My voyage to China

My voyage to China :

We are born as a human but we become a person through fulfilling a responsible role in society in a selfless way. – Confucius

The Chinese has allowed Confucianism to flourish because it upholds moral virtues, making for a harmonious society.

It was definitely apparent while I was there. Albeit “dysfunctional harmony,” China still reflects the principles in which Confucius stood by and taught. I was fortunate enough to make it to Shenzhen, China in August 2017, even though I intended to depart to Beijing to Teach English at an Elite Training center in September 2016.

It started in the year of 2015, meaning when I knew I was born and made to be international. At first I declined a job offer in Japan 🇯🇵, instead I decided to go follow through with pursuing a job in China.

What was different you ask? Well for starters, I did a lot of research on China, I read On China by Henry Kissinger to get an idea of where China stood on all levels of life such as more money, bigger country, and there was more demand for China so I wanted to fulfill by supplying myself to help. I’ve also gone to Hong Kong before in 2007, doing military service and work there.

I understood that me, as a dark skinned person was looked at as inferior to all others who are fair skinned, aka Caucasian descent or pure Chinese blood.

My spirit informed me that this is what I need to accomplish in my life in order to evolve and become healthier person spiritually.

Well on the night of September 29, 2016, my life took a turn seemingly for the worse. I was staying with a friend at the time due to me flying out in a couple days.

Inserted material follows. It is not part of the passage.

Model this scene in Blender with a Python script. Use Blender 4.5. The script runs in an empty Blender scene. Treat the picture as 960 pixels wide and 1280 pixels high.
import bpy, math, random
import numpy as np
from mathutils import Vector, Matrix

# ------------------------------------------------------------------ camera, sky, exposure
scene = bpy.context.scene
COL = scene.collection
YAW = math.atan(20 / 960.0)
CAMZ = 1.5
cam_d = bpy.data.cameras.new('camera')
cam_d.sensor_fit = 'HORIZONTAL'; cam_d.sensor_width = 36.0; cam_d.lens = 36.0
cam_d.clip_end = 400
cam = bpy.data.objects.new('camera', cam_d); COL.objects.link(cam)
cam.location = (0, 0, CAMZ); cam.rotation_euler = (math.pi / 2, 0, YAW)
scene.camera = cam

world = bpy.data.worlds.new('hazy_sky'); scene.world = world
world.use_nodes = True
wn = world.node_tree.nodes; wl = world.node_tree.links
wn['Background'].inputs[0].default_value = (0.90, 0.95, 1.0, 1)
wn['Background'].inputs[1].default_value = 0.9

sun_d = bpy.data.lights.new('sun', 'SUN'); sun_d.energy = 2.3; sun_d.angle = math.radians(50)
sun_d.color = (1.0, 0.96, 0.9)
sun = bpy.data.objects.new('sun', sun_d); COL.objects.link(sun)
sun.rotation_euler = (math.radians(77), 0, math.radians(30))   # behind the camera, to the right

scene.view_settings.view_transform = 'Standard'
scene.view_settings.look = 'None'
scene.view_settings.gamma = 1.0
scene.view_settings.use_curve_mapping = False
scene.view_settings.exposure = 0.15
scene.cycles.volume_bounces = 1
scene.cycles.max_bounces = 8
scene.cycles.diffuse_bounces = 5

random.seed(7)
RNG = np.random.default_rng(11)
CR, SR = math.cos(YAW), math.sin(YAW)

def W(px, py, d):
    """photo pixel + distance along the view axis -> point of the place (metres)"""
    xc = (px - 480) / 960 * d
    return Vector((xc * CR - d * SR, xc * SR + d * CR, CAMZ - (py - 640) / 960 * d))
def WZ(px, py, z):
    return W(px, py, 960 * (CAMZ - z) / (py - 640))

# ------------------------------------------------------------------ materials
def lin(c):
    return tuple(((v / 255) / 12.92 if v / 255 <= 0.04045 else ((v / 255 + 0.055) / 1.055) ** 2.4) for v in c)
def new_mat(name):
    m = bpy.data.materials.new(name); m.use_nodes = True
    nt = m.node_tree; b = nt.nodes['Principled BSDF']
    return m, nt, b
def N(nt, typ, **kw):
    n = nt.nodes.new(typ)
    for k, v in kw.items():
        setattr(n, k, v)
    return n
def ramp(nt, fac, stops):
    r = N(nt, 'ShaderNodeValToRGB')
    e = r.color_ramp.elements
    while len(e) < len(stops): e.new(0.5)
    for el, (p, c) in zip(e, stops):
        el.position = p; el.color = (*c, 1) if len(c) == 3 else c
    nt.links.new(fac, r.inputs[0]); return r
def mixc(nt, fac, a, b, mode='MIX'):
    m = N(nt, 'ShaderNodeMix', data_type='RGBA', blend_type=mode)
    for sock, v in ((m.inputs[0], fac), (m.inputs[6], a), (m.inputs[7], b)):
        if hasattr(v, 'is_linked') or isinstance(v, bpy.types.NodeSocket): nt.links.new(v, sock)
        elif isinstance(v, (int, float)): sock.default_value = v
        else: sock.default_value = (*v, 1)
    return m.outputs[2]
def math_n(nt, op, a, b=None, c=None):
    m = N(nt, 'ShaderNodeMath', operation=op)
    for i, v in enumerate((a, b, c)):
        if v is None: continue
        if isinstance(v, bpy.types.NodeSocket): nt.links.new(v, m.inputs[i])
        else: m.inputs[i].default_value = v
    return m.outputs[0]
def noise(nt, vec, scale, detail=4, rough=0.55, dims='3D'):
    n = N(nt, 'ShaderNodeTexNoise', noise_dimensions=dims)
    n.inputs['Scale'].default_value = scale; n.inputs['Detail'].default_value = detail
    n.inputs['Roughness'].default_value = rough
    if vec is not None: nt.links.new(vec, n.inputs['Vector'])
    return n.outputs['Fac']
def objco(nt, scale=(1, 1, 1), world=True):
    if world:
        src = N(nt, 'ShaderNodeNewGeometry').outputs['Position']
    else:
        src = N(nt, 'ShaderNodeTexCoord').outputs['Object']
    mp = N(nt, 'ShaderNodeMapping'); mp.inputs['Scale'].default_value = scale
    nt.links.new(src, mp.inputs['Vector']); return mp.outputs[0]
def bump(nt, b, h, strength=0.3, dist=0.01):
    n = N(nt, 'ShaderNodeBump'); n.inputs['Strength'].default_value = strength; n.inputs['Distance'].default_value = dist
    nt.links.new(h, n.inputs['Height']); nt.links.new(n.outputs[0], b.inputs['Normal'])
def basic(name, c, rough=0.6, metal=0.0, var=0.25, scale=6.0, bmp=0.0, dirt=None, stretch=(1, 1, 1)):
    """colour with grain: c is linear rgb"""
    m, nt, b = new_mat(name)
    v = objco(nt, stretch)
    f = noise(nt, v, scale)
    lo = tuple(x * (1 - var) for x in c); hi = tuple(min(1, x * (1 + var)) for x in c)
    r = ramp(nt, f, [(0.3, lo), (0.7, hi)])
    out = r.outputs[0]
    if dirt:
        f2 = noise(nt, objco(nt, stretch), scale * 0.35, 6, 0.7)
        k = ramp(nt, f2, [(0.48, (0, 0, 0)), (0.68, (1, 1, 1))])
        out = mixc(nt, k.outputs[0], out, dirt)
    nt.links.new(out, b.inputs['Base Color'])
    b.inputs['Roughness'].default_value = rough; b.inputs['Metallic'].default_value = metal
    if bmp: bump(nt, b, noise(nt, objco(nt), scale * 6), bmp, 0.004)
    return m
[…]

After midnight, the Manager from my projected job informed me just come to Beijing, even if there was a problem with completing my Z visa to work legally in China.

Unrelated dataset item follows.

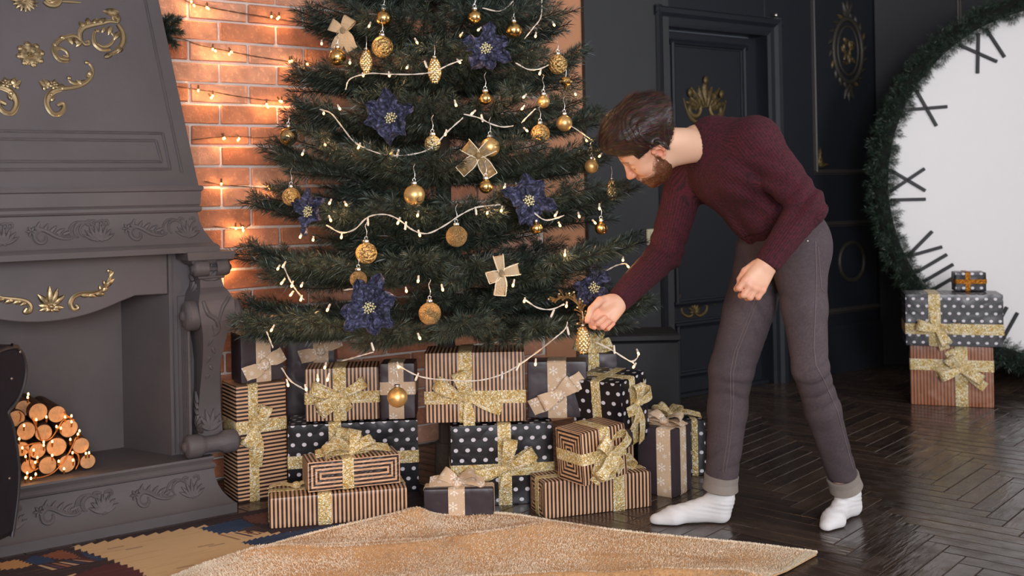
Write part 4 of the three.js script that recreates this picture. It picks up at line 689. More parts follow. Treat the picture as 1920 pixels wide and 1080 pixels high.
{
  const cones = [[687, 115, 0.075, 0.021, 'gold pine cone ornament hanging beside the frosted bauble'], [815, 132, 0.08, 0.022, 'gold pine cone ornament at the end of the upper light string'], [1147, 356, 0.07, 0.02, 'gold pine cone ornament at the tree\u2019s right edge below the man\u2019s face'], [1090, 637, 0.085, 0.023, 'gold pine cone ornament held by the man']];
  for (const [px, py, h, r, label] of cones) {
    const p = px === 1090 ? P(1093, 637, 3.5) : onTree(px, py), t = thing('pine_cone_ornament', label, 'ornament', 'pine cone ornaments', p);
    obj('cone', coneGeo(h, r), M.goldCone, t);
    obj('cap', mv(lathe([[0, 0], [0.006, 0], [0.007, 0.006], [0.004, 0.01], [0, 0.011]], 12), 0, h * 0.5, 0), M.silver, t);
    obj('hanger', tube([V(0, h * 0.5 + 0.008, 0), V(0.002, h * 0.5 + 0.03, 0), V(0, h * 0.5 + 0.05, -0.006)], 0.001, 8, 5), M.silver, t);
  }
}
// blue poinsettias
M.petal = std(0x6e7086, 0.75, { side: THREE.DoubleSide, map: dataTex(256, (u, v) => { const k = 0.3 + 1.9 * Math.pow(tfbm(u, v, 16, 44, 3), 1.8), s = hash3(Math.floor(u * 256), Math.floor(v * 256), 3) > 0.9 ? 1.5 : 1; return [0.56 * k * s, 0.56 * k * s, 0.66 * k * s]; }, true), bumpMap: rep(grain, 4), bumpScale: 0.003 });
M.petalStamen = std(0xe8dcae, 0.3, { metalness: 0.6 });
function petalGeo(len, w, R) {
  const pos = [], idx = [], uv = [], N = 10, K = 6, ph = R() * 6, dr = (R() - 0.4) * 0.5;
  for (let i = 0; i <= N; i++) { const t = i / N, hw = w / 2 * Math.pow(Math.sin(PI * (0.06 + 0.94 * Math.pow(t, 0.85))), 0.75) * (1 + 0.2 * Math.sin(t * 13 + ph)) * (t > 0.985 ? 0.15 : 1);
    for (let j = 0; j <= K; j++) { const v = j / K * 2 - 1; pos.push(len * t * (1 - 0.08 * t), hw * v, 0.012 * t + len * 0.35 * (t - t * t) + dr * len * t * t - Math.abs(v) * -0.012 * Math.sin(PI * t) + 0.009 * Math.sin(t * 9 + v * 5 + ph)); uv.push(t * len * 9 + ph, v * w * 5); } }
  for (let i = 0; i < N; i++) for (let j = 0; j < K; j++) { const a = i * (K + 1) + j, c = a + K + 1; idx.push(a, c, a + 1, a + 1, c, c + 1); }
  return plain(raw(pos, idx, uv));
}
{
  const fl = [[910, 93, 0.1, 0.1, 'blue-grey fabric poinsettia near the top of the tree', [80, 20, -28, -75, -125, 165]], [735, 222, 0.105, -0.2, 'blue-grey fabric poinsettia on the left, above the third light swag', [150, 95, 20, -50, -95, 190]], [990, 377, 0.1, 0.2, 'blue-grey fabric poinsettia right of the middle, above the small light loop', [95, 55, 160, -15, -80, -110]],
    [694, 577, 0.115, -0.1, 'large blue-grey fabric poinsettia low on the left of the tree', [70, 112, 190, -35, -75, 225, 20]], [1108, 540, 0.1, 0.35, 'blue-grey fabric poinsettia right behind the man\u2019s reaching hand', [85, 60, 175, -90, -45, 215]], [583, 397, 0.085, -0.5, 'dark blue fabric poinsettia in shadow at the left edge under the foil bauble', [30, 150, -30, 80, -100]]];
  fl.forEach(([px, py, len, yaw, label, angs], i) => {
    const R = rng(300 + i), p = i === 4 ? P(1110, 540, 3.72) : onTree(px, py, 1.0), t = thing('poinsettia', label, 'flower', 'blue fabric poinsettias on the tree', p, yaw); t.rotation.x = -0.12;
    angs.forEach((a, k) => { const g = obj('petal', petalGeo(len * (0.85 + 0.25 * R()), len * (0.52 + 0.14 * R()), R), M.petal, t); g.rotation.z = a * RAD; g.position.z = k % 2 ? 0.004 : 0; });
    const s = []; for (let k = 0; k < 22; k++) { const a = k * 2.4, r = 0.0045 * Math.sqrt(k); s.push(ball(0.0038, Math.cos(a) * r, Math.sin(a) * r, 0.022 - r * 0.3, [1, 1, 1], 6), mv(new THREE.CylinderGeometry(0.001, 0.001, 0.02, 4), Math.cos(a) * r * 0.7, Math.sin(a) * r * 0.7, 0.012, PI / 2)); }
    obj('stamens', s, M.petalStamen, t);
  });
}
// small bows
M.velvet = std(0xb9a07e, 0.8, { bumpMap: rep(fine, 6), bumpScale: 0.002 });
M.sheer = std(0xb39c74, 0.55, { map: dataTex(256, (u, v, x, y) => { const h = hash3(x >> 1, y >> 1, 15), k = h > 0.95 ? 1.6 : 0.75 + 0.3 * h; return [0.78 * k, 0.72 * k, 0.6 * k]; }, true) });
M.sheerEdge = std(0xe9dcc0, 0.5);
function bowLoop(len, w, ang, open, R = () => 0.5) {     // one loop of ribbon from the knot outward and back
  const pts = [], n = 18; for (let i = 0; i <= n; i++) { const t = i / n, a = t * TAU; pts.push(V(len * 0.5 * (1 - Math.cos(a)) * (0.97 + 0.03 * Math.cos(a)), 0, open * Math.sin(a) * (1 - 0.3 * Math.cos(a)) + 0.004)); }
  return ribbon(pts, V(0, 1, 0), (t) => w * (0.3 + 0.7 * Math.sin(PI * t))).rotateZ(ang);
}
function bowTail(len, w, ang, drop = 0.01, notch = 0.3) {
  const pts = []; for (let i = 0; i <= 8; i++) { const t = i / 8; pts.push(V(len * t, 0.004 * Math.sin(t * 5), 0.006 + drop * Math.sin(t * 3.3))); }
  return ribbon(pts, V(0, 1, 0), (t) => w * (0.4 + 0.6 * Math.min(1, t * 2.2))).rotateZ(ang);
}
{
  const bow = (px, py, mat, edge, label, loops, tails, size, yaw = 0, w = 0.04) => {
    const p = onTree(px, py, 1.0), t = thing('ribbon_bow', label, 'bow', 'small bows on the tree', p, yaw);
    for (const a of loops) { const wa = w * (a[2] ?? 1); obj('loop', bowLoop(size * a[1], wa, a[0] * RAD, 0.013), mat, t); if (edge) for (const s of [-1, 1]) { const pts = []; for (let i = 0; i <= 14; i++) { const q = i / 14, an = q * TAU; pts.push(V(size * a[1] * 0.5 * (1 - Math.cos(an)), s * wa * 0.5 * (0.3 + 0.7 * Math.sin(PI * q)), 0.013 * Math.sin(an) + 0.006)); } obj('edging', tube(pts, 0.0014, 28, 5).rotateZ(a[0] * RAD), edge, t); } }
    for (const a of tails) { obj('tail', bowTail(size * a[1], w, a[0] * RAD), mat, t); if (edge) { for (const s of [-1, 1]) obj('edging', tube([0, 1, 2, 3, 4].map((i) => V(size * a[1] * i / 4, s * w * 0.5 * (0.4 + 0.6 * Math.min(1, i / 4 * 2.2)), 0.008 + 0.01 * Math.sin(i / 4 * 3.3))), 0.0014, 14, 5).rotateZ(a[0] * RAD), edge, t); obj('edging', tube([V(size * a[1], -w / 2, 0.007), V(size * a[1], 0, 0.007), V(size * a[1], w / 2, 0.007)], 0.0014, 6, 5).rotateZ(a[0] * RAD), edge, t); } }
    obj('knot', mv(ball(0.011, 0, 0, 0.012, [0.9, 1.1, 0.7], 12), 0, 0, 0), mat, t);
    return t;
  };
  bow(644, 58, M.velvet, null, 'beige velvet bow near the top on the left of the tree', [[152, 0.055 / 0.06, 1.1], [58, 0.055 / 0.06, 1.1]], [[-108, 1.15], [-62, 1.25]], 0.06, -0.1, 0.042);
  bow(897, 292, M.sheer, M.sheerEdge, 'sheer glitter bow with pale stitched edges in front of a gold bauble', [[140, 0.9, 1.1], [35, 0.9, 1.1]], [[-140, 1.25], [-58, 1.25]], 0.065, 0, 0.042);
  bow(940, 512, M.velvet, M.sheerEdge, 'beige ribbon bow lying on a branch in the middle of the tree', [[100, 1, 0.9], [12, 1, 1]], [[-160, 0.8], [-95, 1.2]], 0.06, 0.1, 0.036);
}
// gold glitter sprig beside the man's hand
{
  const t = thing('gold_sprig', 'arching gold glitter sprig with beads above the man\u2019s fingers', 'ornament', null, P(1075, 570, 3.52));
  const q = (px, py) => P(px, py, 3.52).sub(P(1075, 570, 3.52)), main = [q(1092, 640), q(1094, 610), q(1092, 592), q(1086, 574), q(1074, 562), q(1060, 557), q(1044, 562), q(1040, 568)];
  obj('stem', tube(main, 0.0032, 30, 6), M.goldGlitter, t);
  const R = rng(8), c = curve(main);
  for (let i = 0; i < 46; i++) { const u = 0.1 + 0.9 * i / 46, p = c.getPointAt(u), d = V(R() - 0.5, R() - 0.2, R() - 0.5).normalize().multiplyScalar(0.016 + 0.014 * R()), e = p.clone().add(d); obj('twig', tube([p, p.clone().lerp(e, 0.5).add(V(0, 0.002, 0)), e], 0.0022, 4, 5), M.goldGlitter, t); obj('bead', ball(0.0036, e.x, e.y, e.z, [1, 1, 1], 6), i % 3 ? M.goldGlitter : M.petalStamen, t); }
}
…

If you know of anything about jail or prison, you at least know personnel aren’t volunteering themselves for it, let Alone an international jail cell at any time.

Nevertheless, I informed him how I did research on the perspectives of how China sees Dark skin and inquired if it was true or not.

This is a direct quote, “Sir, I can’t help it if the children look at you and cry. Your skin may scare them.”

I felt my soul shut down and all of a sudden I felt all alone, perplexed, and betrayed. Immediately, it was as if my physical body was being transported to Beijing, China at that very moment with no support system, no love, no care. All because I was Dark Skinned. I wanted to help the world, heal others, and make others inspired. I felt like I was being punished.

My voyage to the afterlife : So I did the unthinkable and what I thought would be my last decision I would ever make: I took twenty seven sleeping pills. My physical body was still working, barely.

However, my soul temporarily transgressed into the after life. I could see a dark figure, like. Shadow. It stalked me and was facing me as I looked at it. In an instant, I felt what peace felt like for the first time in my life. All of a sudden I heard a voice that whispered, “it’s not your time.”

I woke several days later in the psychiatric ward.

Despite my failure in not being able to go to Beijing, I decided to try again in the year of 2017. This Time I had a support system and a home, and this time I didn’t feel alone. It was a major success and I experienced the harmony in which Confucius had worked so hard and believed in.

However, I can honestly say I didn’t feel discriminated against severely due to my dark skin. I have actually had several discussions regarding this subject matter and realize how things work there Spiritually: is the way the universe wants us to be. Equanimity.

Walking on the soil you can sense the presence of a community. I enjoyed feeling that and being a part of a point of view that is ancient and has been around since the 5th century B.C., thanks to Confucius.

No country can claim so long a continuous civilization or such an intimate link to its ancient pasts and classic principles of strategy and statesmanship. – Henry Kissinger

I recall when I would read philosophy and how to achieve happiness and balance, as a survivor of abuse, neglect and sexual molestation. My heart knew that it was ME that had to keep believing and KNOW and manifest.

My message to is to not give up on your dreams, goals, and passions.

However, if it’s not in your heart and spirit, you will fail. Let’s go back to the basics shall we? What were the things that you pursued in your earlier childhood years? Interests? Maybe those are the pursuits that you should be encompassed in if still possible. After all, consistency is key.

How do you know if it’s your destiny? Well you will know if you do at least one thing pertaining to it everyday: generally with Ease or little resistance. Remember slow and steady wins the race and we ARE one. So take care of yourself first so you can take care of others, and we together will make the world a better place by knowing and believing in EQUANIMITY.